═══ Records for the exercise ═══

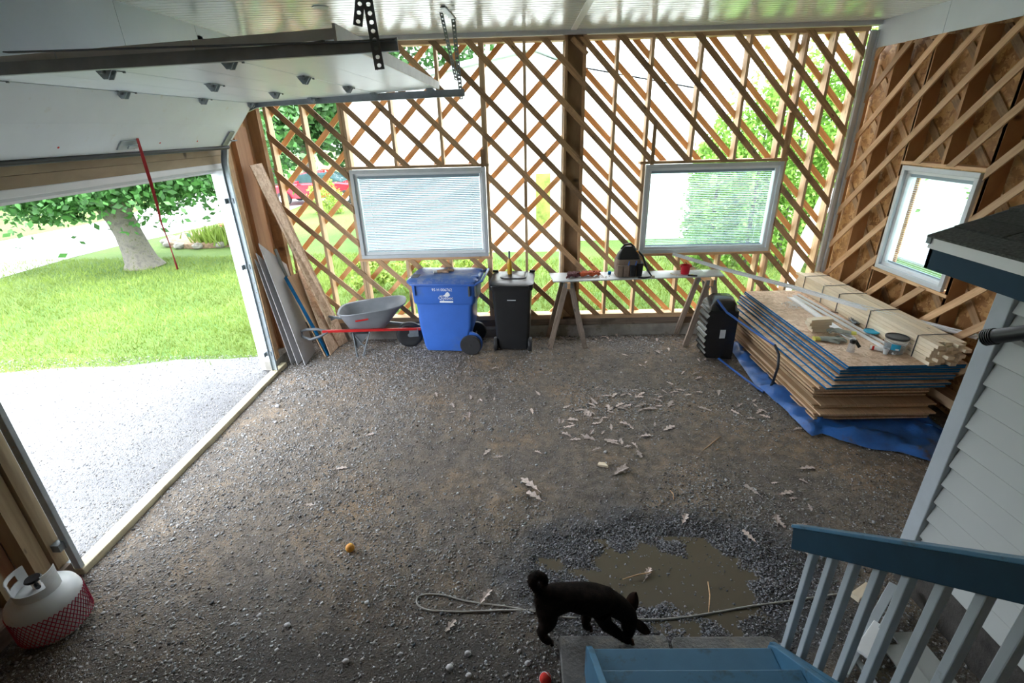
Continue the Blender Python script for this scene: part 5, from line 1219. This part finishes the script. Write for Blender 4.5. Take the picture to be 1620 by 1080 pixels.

═══
═══ Records for the exercise ═══

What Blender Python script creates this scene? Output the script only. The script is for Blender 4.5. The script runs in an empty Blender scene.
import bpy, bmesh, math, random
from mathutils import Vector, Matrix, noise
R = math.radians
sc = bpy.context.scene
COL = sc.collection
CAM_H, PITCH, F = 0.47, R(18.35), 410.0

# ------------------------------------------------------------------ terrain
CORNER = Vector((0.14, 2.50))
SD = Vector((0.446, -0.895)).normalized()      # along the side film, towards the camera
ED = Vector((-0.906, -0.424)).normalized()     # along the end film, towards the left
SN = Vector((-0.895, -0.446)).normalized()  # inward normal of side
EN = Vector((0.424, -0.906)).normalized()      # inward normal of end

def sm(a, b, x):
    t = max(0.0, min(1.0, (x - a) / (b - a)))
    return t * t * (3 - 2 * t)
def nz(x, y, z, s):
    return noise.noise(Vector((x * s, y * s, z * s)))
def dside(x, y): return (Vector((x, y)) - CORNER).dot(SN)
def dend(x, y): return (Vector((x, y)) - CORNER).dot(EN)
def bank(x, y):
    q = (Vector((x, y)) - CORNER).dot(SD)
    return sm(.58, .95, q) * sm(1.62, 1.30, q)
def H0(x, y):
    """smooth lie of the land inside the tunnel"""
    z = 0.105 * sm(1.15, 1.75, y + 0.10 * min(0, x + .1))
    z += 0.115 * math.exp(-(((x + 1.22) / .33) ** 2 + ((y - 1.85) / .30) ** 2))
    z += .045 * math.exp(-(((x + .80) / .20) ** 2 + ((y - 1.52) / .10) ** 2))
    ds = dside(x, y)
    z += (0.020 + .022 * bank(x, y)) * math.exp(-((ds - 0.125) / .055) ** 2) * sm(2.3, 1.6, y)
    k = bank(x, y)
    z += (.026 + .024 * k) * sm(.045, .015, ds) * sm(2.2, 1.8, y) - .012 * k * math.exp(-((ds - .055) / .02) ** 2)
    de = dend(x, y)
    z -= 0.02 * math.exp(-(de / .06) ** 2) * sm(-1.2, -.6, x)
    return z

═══

* _Exercise_
In the listing above, locate the line containing "What Blender Python" and the line containing "EN = Vector((0.424, -0.906)).normalized()". Extract those two lines and every line between them, exactly as written, and only those.

* _Answer in full_
What Blender Python script creates this scene? Output the script only. The script is for Blender 4.5. The script runs in an empty Blender scene.
import bpy, bmesh, math, random
from mathutils import Vector, Matrix, noise
R = math.radians
sc = bpy.context.scene
COL = sc.collection
CAM_H, PITCH, F = 0.47, R(18.35), 410.0

# ------------------------------------------------------------------ terrain
CORNER = Vector((0.14, 2.50))
SD = Vector((0.446, -0.895)).normalized()      # along the side film, towards the camera
ED = Vector((-0.906, -0.424)).normalized()     # along the end film, towards the left
SN = Vector((-0.895, -0.446)).normalized()  # inward normal of side
EN = Vector((0.424, -0.906)).normalized()      # inward normal of end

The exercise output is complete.